Hubbub with Brad Falchuk
Sometimes when a thing is unleashed onto the world it causes such fury and uproar that it becomes an uncontainable force of nature. Like Glee, which is rampaging toward the conclusion of its second season this month on Fox. We caught up with the hit show’s co-creator and writer, Newton native Brad Falchuk, to find out just how much singing and dancing he did back in his high school days at Chestnut Hill’s Beaver Country Day School (class of 1989).
Fans of your show aren’t shy about sharing their opinions. Your Twitter feed is like the 2011 version of standing out there with a torch and trying to fend off an angry mob.
A lot of people really relate to the characters, so when someone in the show is in love or breaking up, they almost feel like it’s happening to them. Some of them get a little personal with me.
So basically you’re getting threatening letters from 13-year-old girls.
Exactly. That’s why I only read my Twitter feed once a week now.
How much does the high school in Glee resemble the one you went to?
A lot. Obviously Beaver is nothing like McKinley High — a big school in the middle of Ohio — but there seems to be a uniform experience of being a teenager: the joy and excitement and possibility and horror of it. A lot of the characters are also named after my friends from high school, which they get a kick out of.
Do you hear from them?
Oh yeah. The guy I named Puckerman after, Noah Zuckerman, he’s married and has three daughters. Every time he watches the show, he calls and complains to me because his wife looks at him like, “Did you do that?” And he’s like, “No! He’s just named after me!”
So Zuckerman’s kids one day will be like, “Oh, I didn’t know Dad was selling pot cupcakes at the school bake sale….”
Exactly. And I don’t want to get him in any trouble, so let’s just say that story is made up.
How many of the pranks that are on the show are things that actually happened?
There was a lot of dumpster-tossing. I would say a pretty good chunk of the stuff actually happened.
You were more jock than glee-clubber, it sounds like.
I definitely was not comfortable with my artistic side just yet. I wasn’t a particularly good jock, either. I did a play or two, but it wasn’t until I got to college that I started really expressing that part of myself.
You actually went back and gave the graduation speech at Beaver and had some strong words for an old teacher, right? That’s like every kid’s dream.
I was a terrible student, but my English teacher in 10th grade was especially awful to me. She told me at one point that I wouldn’t amount to anything. So when I came back to speak at the graduation, I called her out and told her to kiss my ass.
I know you’re a big Red Sox guy, which has got to be tough since you live out West. It’s funny, a lot of people would probably be surprised that the guy behind Glee is a die-hard Sox fan.
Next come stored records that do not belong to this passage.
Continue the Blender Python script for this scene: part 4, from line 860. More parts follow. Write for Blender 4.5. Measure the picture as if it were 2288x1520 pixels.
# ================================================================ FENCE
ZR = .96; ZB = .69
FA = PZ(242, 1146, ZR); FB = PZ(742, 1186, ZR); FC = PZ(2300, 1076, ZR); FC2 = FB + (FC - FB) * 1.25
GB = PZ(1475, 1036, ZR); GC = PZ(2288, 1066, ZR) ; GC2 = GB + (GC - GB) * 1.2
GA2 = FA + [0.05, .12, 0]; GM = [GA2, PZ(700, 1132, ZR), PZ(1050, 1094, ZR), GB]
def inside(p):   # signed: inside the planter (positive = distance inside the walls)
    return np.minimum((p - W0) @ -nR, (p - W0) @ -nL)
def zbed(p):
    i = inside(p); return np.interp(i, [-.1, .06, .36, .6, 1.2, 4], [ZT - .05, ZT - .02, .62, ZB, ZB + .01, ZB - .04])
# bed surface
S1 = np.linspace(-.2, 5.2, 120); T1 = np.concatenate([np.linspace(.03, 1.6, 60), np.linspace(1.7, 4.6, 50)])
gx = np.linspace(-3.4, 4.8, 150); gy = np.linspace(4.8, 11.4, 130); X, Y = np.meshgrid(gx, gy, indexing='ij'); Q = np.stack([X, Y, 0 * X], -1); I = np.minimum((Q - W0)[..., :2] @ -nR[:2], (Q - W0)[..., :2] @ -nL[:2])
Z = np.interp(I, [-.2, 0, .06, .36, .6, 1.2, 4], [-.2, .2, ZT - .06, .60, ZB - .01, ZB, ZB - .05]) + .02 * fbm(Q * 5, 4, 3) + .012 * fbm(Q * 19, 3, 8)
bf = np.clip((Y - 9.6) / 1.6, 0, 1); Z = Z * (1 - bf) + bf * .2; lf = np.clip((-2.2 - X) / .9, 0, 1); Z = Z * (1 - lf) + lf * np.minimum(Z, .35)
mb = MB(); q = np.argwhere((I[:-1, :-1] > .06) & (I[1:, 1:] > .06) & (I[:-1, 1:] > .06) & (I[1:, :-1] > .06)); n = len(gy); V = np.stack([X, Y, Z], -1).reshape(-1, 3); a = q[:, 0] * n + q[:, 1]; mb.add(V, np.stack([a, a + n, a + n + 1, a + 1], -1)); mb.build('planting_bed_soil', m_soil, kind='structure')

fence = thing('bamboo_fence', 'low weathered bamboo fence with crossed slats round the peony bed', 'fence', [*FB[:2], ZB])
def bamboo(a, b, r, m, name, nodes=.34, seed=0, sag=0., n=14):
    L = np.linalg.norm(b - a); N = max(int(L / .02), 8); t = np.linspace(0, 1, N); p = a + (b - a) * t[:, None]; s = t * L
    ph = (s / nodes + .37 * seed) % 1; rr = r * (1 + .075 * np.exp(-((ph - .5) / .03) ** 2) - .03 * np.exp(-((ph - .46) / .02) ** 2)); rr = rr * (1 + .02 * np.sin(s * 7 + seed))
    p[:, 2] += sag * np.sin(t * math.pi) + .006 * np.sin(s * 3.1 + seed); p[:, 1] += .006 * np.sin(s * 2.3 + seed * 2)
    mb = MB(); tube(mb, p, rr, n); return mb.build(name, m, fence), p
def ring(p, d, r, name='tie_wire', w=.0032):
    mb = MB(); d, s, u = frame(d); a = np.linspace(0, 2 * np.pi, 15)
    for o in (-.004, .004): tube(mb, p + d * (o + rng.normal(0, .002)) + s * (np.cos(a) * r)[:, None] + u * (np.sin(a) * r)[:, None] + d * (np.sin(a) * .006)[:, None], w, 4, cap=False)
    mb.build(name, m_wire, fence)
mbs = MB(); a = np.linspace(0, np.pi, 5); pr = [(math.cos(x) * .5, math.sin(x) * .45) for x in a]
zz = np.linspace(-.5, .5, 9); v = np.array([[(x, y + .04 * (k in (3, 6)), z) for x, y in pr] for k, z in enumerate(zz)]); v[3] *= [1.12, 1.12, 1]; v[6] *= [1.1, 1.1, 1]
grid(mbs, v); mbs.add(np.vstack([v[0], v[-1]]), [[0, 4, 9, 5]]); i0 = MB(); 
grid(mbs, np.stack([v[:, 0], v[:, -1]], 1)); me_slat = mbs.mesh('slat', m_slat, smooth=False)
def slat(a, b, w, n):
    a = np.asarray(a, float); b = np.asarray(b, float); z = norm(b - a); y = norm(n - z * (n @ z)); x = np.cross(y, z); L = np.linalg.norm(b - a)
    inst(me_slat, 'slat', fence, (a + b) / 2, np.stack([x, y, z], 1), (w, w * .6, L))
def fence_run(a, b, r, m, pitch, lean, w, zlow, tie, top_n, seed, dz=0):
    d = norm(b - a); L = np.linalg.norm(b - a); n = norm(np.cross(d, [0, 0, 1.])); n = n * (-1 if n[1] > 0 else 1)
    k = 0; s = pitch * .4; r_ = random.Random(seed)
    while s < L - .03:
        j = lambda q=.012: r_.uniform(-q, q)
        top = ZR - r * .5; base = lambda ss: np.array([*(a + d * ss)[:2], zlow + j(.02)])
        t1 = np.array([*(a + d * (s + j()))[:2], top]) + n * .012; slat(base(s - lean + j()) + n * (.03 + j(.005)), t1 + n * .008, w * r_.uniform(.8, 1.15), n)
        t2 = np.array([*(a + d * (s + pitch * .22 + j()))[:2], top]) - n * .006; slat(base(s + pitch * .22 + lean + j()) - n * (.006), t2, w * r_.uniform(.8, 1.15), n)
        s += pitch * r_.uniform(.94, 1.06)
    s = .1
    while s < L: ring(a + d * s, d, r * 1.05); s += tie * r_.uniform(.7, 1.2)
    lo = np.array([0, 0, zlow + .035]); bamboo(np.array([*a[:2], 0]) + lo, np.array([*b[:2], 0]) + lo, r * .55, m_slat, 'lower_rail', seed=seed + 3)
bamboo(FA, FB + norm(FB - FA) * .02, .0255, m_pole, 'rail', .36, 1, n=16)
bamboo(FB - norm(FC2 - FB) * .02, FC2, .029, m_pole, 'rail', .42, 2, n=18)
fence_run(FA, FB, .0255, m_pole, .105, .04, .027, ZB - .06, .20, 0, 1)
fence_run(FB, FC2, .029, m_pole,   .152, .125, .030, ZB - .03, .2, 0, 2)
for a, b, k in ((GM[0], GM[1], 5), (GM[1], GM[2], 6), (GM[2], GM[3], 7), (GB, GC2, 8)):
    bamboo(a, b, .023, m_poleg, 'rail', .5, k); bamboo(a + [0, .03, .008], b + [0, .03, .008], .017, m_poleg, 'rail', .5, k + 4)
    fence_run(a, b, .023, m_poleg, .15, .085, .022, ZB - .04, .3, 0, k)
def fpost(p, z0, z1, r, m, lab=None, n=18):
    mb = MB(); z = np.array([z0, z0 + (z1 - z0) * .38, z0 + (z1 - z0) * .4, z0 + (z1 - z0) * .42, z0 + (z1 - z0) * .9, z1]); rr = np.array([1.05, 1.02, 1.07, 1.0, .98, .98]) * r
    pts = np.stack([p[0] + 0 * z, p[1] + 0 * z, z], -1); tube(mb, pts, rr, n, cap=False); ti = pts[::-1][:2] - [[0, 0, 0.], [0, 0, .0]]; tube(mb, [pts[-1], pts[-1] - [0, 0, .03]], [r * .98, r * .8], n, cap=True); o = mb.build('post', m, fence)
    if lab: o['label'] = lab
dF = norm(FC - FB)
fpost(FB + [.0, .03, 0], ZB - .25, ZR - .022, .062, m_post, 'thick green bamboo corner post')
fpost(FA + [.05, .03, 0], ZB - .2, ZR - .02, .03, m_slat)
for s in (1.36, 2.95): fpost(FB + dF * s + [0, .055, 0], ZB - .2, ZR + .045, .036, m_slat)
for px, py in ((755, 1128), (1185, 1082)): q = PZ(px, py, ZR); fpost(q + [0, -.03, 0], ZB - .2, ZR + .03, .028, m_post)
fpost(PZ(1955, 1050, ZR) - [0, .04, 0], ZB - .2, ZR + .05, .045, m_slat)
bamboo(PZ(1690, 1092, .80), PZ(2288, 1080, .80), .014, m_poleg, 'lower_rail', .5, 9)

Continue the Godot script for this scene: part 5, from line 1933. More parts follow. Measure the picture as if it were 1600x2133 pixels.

I’m definitely one of those “good day when the Red Sox win, bad day when the Red Sox lose” kind of people. The only thing you don’t get out here is the community feeling and the energy of September in Boston when things are tight. I definitely miss that. I sneak little jokes about A-Rod or Jeter into the show. The character Sam Evans is named after Dwight Evans. I throw Red Sox names in there all the time.
Thinking back to high school, if there were one thing you could redo, what would it be?
I think I would have been nicer to people. Just like anyone in high school, I was scared and defensive and might not always have been as kind as I would have liked.
And you would have occasionally broken out into song and dance to defuse situations, right?
Well, I did that anyway. Everybody does that.